One in a series of introductions to the subcommittees of the Bishop Search Committee
Hello, we’re the Financial Oversight Subcommittee. Chair, Mr. Craig Riemer (All Saints’, Riverside). Members: Ms. Kathy Eisel (St. Luke’s, Monrovia); and the Rev. Dr. Rachel Nyback (St. Cross, Hermosa Beach).
What does your subcommittee do? We are charged with monitoring the expenses incurred by the Search Committee. In particular, we review the invoices submitted for payment: Is the expense attributable to the Search Committee as opposed to the Transitions Committee or something else? Is the charge consistent with any contract with the vendor and otherwise reasonable in amount? Is the documentation submitted with the invoice clear and complete, and is it sufficient to support the amount charged? At the end of each month, we submit an expense report to the Search Committee co-chairs for their consideration to be forwarded to the Standing Committee. We also prepared a budget to control the total amount of the expenses to be incurred in the search process, which we have estimated to be just shy of $77,000.
A financial subcommittee might not be the first thing we’d think of when conducting a bishop search. Say more about the role you play in the process. The Search Committee has lots of moving parts acting simultaneously. Some members worked on the beginning of the process, such as scheduling and conducting the listening sessions. Others are more closely involved in a later stage of the process, such as arranging the discernment retreat. Managing all those different efforts is a big job that falls on the shoulders of the co-chairs. The financial oversight subcommittee is designed to ease the co-chairs’ burden a little bit by providing a second set of eyes to make sure that the financial details of the search process do not get lost in the shuffle.
What are some of the expenses involved in the search? The most significant expenses include the accommodations for the discernment retreat, at which the entire Search Committee will interview a small group of the most promising candidates, and the travel expenses to bring those candidates to the retreat. Another substantial expense is the search consultant hired by the Standing Committee, which is standard operating procedure for a bishop search in the Episcopal Church. (Her assistance has been invaluable.) Other expenses include the Spanish language interpreters at the listening sessions, the Holy Cow! online survey and the services of the consultant who prepared and analyzed the results, and catering expenses for several in-person daylong meetings of the full committee.
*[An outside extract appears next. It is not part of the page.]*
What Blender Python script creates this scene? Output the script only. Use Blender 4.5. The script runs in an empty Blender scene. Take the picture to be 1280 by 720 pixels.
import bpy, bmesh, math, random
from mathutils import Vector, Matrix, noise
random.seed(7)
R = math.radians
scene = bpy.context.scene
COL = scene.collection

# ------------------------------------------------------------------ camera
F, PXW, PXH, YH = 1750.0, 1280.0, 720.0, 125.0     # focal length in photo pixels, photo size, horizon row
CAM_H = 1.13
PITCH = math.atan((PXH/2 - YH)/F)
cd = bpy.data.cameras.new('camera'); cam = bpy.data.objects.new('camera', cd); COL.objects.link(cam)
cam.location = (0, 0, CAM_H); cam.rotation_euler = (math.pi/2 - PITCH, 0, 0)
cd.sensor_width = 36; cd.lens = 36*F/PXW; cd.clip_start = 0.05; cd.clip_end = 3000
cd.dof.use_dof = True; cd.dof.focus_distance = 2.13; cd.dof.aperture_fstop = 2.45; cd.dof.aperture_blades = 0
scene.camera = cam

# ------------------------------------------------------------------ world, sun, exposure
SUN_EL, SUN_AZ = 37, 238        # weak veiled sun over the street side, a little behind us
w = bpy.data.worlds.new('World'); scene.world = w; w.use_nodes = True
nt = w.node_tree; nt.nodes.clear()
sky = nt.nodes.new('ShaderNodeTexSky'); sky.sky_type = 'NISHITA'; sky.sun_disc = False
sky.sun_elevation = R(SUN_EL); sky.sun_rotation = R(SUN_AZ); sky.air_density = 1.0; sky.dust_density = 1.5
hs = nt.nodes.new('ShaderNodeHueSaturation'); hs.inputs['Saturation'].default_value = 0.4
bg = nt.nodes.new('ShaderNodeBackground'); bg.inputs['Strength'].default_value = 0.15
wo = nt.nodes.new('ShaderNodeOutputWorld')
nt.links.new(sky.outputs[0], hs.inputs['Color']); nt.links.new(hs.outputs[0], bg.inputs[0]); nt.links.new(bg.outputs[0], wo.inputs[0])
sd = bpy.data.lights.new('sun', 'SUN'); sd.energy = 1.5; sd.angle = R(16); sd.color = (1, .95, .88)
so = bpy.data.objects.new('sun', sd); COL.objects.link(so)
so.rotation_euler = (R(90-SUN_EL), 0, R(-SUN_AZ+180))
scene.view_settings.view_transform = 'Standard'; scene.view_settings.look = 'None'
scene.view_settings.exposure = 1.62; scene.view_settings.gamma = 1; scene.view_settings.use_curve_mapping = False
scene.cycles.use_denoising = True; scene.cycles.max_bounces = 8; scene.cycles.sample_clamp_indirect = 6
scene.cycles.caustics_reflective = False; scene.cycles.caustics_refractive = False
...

What’s the biggest challenge you’ve faced during the search? We can’t say that any of our work has been particularly difficult, but the single task that took the longest was the preparation of the budget, since it required us to predict every event that might occur in the search process, to imagine every type of expense that those events might involve, and to estimate (or solicit other people’s estimates) the amount of those possible expenses. We are glad to have that task behind us!